Mahuki: connected museums
Te Papa’s mandated mission is to preserve and treasure the past, enrich the present and help New Zealand meet the challenges of the future. Mahuki, Te Papa’s innovation programme, is contributing to this mission.
Today, the mobile internet is ubiquitous. In New Zealand, 70 per cent of the population now own a smartphone and/or tablet compared with 46 per cent just three years ago. This means a huge shift in people’s behaviour and expectations, which affects businesses of all types.
Everything, from friends’ status updates to pre-ordering your morning coffee, is on demand on your device. As digital users, we expect the right piece of information to be at our fingertips, and we expect not just to consume content but to be able to create and publish it as well. These dynamics are sweeping the world, disrupting multiple sectors including the media, hotels, transport and retail. It’s clear that the culture sector is ripe for digital transformation, too.
As cultural focal points for our communities, museums must find ways to keep the exhibitions and other experiences we use to interpret collections and knowledge for audiences and their changing needs fresh, accurate and relevant.
At Te Papa, with a discipline strength in Natural History, for example, climate science and knowledge are updated in rapid cycles. As Te Papa enters a five-year renewal period for our fixed exhibitions, modularity and the ability to refresh content and reconfigure exhibition components ‘on the fly’ will be essential.
Also key to the role of museums is the ability to enable and promote discussions around nationhood and identity. Contemporary audiences want to be empowered to contribute to their national story, rather than simply being served information. For this reason we need to include the voices of our communities, enable conversations and sharing, and provide places where audience-generated content can sit alongside more traditional and authoritative narratives.
From a spatial perspective, architects and exhibition designers will need to consult with technologists and plan for buildings and spaces in which it is possible to install robust and ubiquitous internet connectivity. They’ll need to design flexible exhibition and programme spaces that invite audiences and communities to co-create and collaborate. Mahuki, for example, is a 320m2 innovation space on site at Te Papa, with a range of flexible zones.
Te Papa is highly respected internationally for its ground-breaking bicultural model of museology, and the museum has strong relationships with cultural institutions around the world. Our goal with Mahuki is to build on this reputation and make a significant contribution to New Zealand’s prosperity. We aim to do this by empowering a cohort of creative companies to innovate, partner with and meet the needs of the local and global culture sector, with any luck winning prestigious international customers (e.g. London’s Natural History Museum) on the way.

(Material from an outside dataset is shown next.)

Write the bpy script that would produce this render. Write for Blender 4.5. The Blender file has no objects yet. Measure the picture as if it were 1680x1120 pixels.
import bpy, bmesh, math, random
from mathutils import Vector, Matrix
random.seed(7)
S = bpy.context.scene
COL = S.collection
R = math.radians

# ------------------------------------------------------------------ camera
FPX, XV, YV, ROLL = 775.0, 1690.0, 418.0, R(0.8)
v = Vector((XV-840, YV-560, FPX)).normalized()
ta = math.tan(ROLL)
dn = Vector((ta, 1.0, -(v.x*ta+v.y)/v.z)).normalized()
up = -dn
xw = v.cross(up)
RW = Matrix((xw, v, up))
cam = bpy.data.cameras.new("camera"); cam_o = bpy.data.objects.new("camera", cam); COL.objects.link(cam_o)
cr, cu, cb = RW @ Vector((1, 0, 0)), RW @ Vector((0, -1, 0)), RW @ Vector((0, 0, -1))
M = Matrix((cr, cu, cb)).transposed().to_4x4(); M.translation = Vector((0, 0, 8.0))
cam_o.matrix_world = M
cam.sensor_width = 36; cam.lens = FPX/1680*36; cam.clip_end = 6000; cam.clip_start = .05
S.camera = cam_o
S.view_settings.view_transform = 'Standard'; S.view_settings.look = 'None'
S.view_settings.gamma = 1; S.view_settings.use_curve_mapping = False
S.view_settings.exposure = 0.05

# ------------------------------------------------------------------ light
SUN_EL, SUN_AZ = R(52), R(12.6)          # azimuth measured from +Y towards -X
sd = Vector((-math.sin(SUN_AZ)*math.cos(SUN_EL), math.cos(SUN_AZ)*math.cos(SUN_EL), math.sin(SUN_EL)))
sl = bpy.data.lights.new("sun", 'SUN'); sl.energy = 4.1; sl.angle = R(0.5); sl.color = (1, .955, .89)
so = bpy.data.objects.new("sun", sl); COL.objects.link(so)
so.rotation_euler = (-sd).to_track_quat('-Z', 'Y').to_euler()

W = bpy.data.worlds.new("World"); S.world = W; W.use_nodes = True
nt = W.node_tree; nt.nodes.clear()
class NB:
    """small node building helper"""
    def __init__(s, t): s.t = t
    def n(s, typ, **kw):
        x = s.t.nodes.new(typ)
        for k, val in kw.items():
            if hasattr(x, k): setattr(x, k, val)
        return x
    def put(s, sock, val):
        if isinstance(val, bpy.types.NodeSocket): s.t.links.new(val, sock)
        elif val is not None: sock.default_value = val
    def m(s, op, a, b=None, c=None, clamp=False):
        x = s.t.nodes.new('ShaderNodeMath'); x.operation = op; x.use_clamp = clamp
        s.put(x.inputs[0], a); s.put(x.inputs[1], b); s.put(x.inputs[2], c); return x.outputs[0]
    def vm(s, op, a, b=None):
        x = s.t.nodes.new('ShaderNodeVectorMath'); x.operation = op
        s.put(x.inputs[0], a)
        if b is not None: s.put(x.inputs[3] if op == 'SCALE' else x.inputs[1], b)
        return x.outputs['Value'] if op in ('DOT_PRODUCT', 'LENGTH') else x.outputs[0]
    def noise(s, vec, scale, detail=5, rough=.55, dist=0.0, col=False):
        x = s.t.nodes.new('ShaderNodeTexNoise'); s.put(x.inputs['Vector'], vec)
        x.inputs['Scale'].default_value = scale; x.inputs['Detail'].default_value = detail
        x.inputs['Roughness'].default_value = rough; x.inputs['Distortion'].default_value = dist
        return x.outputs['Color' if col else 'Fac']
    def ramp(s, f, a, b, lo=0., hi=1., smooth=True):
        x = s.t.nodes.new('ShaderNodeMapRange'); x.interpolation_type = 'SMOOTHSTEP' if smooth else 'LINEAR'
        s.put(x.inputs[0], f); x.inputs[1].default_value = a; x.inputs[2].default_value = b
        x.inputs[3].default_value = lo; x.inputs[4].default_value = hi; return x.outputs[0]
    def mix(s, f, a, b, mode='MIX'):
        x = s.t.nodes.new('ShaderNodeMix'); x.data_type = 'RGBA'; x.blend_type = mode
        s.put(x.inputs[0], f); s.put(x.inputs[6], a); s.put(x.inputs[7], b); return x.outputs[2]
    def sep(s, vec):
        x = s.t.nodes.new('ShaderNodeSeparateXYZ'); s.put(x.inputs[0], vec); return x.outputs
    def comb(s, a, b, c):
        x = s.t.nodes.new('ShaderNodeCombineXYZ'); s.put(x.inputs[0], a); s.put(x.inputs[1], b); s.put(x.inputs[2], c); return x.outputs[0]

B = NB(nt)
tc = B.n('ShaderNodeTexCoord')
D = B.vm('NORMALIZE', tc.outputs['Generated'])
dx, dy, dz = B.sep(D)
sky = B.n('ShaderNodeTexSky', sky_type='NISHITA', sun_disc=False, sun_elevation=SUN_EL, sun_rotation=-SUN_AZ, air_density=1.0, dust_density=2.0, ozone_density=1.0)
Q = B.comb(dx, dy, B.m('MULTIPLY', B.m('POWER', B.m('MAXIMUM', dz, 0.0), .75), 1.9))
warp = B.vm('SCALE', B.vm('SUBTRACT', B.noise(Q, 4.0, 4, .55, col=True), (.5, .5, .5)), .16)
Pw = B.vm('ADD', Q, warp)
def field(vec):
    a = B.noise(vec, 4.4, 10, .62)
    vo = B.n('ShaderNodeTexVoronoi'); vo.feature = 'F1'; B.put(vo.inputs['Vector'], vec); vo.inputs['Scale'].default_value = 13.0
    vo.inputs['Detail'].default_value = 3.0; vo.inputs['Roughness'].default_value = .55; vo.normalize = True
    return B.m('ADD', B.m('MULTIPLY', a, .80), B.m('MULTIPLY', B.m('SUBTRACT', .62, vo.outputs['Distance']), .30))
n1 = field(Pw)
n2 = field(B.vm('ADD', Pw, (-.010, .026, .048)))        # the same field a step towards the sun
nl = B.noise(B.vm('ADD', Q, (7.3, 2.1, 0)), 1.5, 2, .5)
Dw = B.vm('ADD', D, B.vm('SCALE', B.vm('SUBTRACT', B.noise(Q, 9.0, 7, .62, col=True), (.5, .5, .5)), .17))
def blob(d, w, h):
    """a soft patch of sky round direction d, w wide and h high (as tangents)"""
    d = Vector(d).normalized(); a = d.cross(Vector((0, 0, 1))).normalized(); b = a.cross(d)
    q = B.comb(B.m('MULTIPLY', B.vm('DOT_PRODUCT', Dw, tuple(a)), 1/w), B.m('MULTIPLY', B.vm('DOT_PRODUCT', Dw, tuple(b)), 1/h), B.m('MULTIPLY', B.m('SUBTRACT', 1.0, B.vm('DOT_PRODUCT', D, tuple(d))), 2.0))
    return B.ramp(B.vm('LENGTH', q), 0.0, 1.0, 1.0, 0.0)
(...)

A number of other cultural institutions worldwide – including the Smithsonian, New Museum in New York, the British Museum and ACMI in Melbourne – have also established innovation centres. These generally take the form of co-working or incubation spaces that enable a collision of ideas between digital, museum and exhibition design practitioners to create new museum experiences.
With Mahuki, we’ve elected to take a more commercial approach to encourage sustainability, and the programme model has received international praise. We’ll run a structured, in-residence entrepreneurial initiative annually over four to six months. During the programme, up to 10 teams work on sustainable solutions for the transformation and audience experience challenges facing cultural institutions globally.
Mahuki’s first cohort of teams includes expertise in gaming, voice recognition, holograms, mobile and digital platform design. We hope this first innovation programme will add to the visitor experience that enables our audiences to interact with and grasp ideas deeply, with their hearts as well as their minds.